No. For example, take the ring of $2\times 2$ matrices over the even integers, $2\mathbb{Z}$. Let $J$ be the subring of all matrices of the form
$$\left(\begin{array}{cc}
2a & 4b\\
4c & 4d
\end{array}\right)$$
with $a,b,c,d\in\mathbb{Z}$. This is an ideal, since it is plainly a subgroup, and
$$\begin{align*}
\left(\begin{array}{cc}
2\alpha & 2\beta\\
2\gamma & 2\delta\end{array}\right)\left(\begin{array}{cc}
2a & 4b\\
4c & 4d
\end{array}\right) &= \left(\begin{array}{cc}
4(\alpha a + 2\beta c) & 8(\alpha b + \beta d)\\
4(\gamma a + 2\delta c) & 8(\gamma b + \delta d)
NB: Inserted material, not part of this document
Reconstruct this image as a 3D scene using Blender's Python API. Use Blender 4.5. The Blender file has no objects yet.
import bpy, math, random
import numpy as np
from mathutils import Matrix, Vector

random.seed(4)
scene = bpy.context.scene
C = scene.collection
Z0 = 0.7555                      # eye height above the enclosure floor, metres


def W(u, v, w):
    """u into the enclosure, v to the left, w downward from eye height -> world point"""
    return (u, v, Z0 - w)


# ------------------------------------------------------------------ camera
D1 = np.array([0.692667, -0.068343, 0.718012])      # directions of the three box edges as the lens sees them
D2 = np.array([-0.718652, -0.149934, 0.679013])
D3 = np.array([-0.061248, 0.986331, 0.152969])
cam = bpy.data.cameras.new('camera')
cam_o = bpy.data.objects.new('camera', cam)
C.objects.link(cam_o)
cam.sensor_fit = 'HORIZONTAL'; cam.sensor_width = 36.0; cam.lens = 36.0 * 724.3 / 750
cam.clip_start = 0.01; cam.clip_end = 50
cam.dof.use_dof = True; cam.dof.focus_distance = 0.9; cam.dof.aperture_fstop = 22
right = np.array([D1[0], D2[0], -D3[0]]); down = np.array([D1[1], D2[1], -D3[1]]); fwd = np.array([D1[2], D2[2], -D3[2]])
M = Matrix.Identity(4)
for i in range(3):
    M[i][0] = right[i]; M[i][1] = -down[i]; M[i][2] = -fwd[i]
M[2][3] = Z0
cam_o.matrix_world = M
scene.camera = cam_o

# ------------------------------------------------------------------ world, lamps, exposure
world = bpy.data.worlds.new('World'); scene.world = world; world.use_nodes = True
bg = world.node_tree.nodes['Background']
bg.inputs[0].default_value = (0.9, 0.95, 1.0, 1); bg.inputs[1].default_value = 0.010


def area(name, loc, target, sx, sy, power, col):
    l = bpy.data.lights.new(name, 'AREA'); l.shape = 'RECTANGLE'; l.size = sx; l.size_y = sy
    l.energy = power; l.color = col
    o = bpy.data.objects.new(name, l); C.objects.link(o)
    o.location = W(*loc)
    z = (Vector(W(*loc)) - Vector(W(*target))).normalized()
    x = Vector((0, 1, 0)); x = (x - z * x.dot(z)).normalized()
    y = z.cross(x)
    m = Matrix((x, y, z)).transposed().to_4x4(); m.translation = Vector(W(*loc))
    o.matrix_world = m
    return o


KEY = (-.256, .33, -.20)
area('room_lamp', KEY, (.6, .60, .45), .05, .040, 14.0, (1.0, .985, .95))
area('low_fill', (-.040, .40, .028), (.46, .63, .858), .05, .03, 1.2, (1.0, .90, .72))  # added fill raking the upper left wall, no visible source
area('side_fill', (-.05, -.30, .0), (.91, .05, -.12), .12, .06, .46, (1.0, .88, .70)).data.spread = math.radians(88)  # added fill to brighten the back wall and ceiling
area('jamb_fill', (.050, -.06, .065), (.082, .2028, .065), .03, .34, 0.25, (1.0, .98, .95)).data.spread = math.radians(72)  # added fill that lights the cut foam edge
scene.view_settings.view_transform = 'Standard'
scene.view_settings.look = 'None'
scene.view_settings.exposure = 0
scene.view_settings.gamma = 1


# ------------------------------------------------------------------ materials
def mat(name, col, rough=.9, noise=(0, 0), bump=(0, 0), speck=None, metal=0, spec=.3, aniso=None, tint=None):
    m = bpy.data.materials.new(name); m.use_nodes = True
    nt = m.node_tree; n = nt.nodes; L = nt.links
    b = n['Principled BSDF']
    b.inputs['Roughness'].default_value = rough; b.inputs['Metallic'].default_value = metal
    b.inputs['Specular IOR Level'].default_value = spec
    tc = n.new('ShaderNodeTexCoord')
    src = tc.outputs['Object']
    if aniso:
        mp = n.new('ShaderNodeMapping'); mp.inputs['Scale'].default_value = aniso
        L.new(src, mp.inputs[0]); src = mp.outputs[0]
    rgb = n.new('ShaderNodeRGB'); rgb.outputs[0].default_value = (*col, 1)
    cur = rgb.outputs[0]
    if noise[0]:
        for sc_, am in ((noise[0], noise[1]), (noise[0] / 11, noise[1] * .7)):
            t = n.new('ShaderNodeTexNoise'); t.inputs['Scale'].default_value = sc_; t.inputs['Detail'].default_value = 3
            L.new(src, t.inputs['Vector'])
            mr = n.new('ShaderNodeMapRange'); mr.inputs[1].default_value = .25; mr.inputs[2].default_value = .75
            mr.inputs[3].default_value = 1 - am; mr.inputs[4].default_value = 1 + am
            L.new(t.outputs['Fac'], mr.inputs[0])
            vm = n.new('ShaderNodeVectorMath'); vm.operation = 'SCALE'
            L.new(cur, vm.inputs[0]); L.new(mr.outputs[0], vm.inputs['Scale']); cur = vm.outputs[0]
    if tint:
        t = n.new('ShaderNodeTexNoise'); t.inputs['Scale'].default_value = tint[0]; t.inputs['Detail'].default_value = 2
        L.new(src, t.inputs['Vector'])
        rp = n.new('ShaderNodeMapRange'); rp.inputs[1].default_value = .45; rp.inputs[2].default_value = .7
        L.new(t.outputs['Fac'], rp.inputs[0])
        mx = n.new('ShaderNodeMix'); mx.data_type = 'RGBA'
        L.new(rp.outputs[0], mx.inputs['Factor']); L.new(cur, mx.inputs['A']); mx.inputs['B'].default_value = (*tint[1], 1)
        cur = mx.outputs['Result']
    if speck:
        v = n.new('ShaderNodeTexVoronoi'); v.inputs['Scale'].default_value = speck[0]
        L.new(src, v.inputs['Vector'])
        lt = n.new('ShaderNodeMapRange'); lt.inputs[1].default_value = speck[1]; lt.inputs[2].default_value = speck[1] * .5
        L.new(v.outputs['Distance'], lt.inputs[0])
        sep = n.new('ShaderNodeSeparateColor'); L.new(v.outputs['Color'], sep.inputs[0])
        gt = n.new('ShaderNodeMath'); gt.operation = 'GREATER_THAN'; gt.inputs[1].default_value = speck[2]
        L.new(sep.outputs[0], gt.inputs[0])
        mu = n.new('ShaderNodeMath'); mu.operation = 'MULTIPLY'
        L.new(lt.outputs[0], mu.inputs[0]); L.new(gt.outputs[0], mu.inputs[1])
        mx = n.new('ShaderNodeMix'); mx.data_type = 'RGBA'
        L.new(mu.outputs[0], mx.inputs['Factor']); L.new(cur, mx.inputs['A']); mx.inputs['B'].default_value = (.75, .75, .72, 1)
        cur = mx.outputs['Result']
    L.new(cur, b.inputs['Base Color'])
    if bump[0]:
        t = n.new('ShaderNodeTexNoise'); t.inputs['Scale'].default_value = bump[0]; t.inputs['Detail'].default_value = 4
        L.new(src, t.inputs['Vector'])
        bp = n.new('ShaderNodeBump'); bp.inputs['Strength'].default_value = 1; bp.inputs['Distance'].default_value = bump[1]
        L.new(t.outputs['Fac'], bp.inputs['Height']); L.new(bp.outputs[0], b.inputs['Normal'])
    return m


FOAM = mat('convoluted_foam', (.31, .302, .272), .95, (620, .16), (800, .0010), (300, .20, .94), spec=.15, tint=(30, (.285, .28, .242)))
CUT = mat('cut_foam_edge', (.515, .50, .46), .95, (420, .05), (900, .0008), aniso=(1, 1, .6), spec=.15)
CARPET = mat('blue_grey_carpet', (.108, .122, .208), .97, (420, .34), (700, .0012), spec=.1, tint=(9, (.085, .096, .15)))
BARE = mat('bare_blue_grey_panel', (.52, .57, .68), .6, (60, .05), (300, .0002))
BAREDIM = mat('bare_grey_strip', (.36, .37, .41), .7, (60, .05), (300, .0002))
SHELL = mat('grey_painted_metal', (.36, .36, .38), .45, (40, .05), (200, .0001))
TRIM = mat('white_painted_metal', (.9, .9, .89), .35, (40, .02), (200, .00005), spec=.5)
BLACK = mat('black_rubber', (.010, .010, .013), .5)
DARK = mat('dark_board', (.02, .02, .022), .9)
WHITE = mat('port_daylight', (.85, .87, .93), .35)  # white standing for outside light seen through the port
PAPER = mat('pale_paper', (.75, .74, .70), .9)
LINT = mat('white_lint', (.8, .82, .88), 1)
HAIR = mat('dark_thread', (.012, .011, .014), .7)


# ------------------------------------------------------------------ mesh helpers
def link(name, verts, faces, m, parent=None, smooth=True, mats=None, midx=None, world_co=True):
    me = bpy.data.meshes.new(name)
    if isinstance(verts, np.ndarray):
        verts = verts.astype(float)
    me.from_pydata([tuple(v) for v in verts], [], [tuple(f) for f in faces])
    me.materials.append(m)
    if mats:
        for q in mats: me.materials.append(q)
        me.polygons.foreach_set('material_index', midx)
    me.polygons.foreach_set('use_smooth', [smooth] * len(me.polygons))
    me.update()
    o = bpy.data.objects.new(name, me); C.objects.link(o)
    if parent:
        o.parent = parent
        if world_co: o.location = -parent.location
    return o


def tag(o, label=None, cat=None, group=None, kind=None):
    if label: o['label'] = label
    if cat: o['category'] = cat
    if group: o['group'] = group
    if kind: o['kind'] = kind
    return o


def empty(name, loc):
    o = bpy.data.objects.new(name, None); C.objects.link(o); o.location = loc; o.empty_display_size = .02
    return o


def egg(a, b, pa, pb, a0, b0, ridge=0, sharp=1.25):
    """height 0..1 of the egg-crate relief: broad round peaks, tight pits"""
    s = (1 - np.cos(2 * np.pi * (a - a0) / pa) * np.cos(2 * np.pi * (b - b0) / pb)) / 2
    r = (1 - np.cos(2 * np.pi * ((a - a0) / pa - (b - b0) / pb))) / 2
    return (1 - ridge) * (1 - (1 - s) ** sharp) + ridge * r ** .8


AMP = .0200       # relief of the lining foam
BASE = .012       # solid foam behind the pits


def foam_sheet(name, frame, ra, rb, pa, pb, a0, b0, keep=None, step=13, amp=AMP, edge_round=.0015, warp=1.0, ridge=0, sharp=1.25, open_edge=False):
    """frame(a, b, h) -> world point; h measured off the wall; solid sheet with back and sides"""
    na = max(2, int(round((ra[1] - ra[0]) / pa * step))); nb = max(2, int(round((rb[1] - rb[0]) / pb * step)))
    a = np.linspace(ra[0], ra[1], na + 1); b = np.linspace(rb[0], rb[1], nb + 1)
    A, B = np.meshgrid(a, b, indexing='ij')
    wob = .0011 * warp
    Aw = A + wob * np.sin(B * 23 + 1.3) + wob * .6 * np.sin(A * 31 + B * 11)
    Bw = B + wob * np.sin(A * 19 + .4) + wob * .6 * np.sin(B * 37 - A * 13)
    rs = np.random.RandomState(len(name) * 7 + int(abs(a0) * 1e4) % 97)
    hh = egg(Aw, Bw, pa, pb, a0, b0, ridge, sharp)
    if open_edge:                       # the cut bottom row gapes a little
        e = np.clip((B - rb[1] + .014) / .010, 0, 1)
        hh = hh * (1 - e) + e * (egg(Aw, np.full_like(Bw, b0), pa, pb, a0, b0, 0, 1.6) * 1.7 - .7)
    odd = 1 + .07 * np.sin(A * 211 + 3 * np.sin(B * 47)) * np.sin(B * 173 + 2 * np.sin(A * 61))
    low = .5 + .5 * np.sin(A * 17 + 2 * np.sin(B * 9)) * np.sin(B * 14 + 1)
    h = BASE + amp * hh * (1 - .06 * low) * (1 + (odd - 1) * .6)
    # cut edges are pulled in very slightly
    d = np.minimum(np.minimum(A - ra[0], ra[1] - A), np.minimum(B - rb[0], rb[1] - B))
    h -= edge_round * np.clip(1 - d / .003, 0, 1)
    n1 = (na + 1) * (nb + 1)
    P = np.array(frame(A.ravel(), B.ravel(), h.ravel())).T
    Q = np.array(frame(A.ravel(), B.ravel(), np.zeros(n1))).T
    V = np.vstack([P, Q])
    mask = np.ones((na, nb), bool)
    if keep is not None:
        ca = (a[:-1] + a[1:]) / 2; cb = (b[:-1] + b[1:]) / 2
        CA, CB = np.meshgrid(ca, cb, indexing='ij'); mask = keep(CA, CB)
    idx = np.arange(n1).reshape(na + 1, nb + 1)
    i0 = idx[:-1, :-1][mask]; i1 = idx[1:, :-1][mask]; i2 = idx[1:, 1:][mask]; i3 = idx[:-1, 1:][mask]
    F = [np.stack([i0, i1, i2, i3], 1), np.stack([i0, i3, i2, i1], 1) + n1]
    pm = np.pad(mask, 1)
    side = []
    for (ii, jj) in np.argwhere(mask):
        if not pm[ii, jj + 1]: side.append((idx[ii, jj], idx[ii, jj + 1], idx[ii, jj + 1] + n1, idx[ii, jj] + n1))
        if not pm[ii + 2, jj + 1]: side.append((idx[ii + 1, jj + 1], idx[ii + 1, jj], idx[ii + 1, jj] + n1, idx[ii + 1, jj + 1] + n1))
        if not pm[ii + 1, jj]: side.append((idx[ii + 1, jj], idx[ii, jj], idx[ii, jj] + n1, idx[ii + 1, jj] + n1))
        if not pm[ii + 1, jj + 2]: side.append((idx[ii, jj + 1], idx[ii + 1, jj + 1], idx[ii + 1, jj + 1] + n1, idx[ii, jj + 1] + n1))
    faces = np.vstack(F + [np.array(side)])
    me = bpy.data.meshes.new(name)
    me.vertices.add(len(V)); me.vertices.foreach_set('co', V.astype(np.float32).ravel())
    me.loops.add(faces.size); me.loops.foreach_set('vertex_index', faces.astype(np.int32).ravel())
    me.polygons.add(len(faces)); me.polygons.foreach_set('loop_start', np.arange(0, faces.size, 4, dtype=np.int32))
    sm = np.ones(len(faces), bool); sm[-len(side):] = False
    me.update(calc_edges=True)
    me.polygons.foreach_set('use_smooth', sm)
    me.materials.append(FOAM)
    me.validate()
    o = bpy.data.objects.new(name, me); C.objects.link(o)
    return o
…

\end{array}\right)\in J,\\
\left(\begin{array}{cc}
2a & 4b\\
4c & 4d
\end{array}\right)\left(\begin{array}{cc}
2\alpha & 2\beta\\
2\gamma & 2\delta
\end{array}\right) &= \left(\begin{array}{cc}
4(\alpha a+2\gamma b) & 4(\beta a + 2 \delta b)\\
8(\alpha c + \gamma d) & 8(\beta c + \delta d)
\end{array}\right)\in J.
\end{align*}$$
However, $J$ is not of the form $M_2(I)$ for an ideal $I$ of $2\mathbb{Z}$.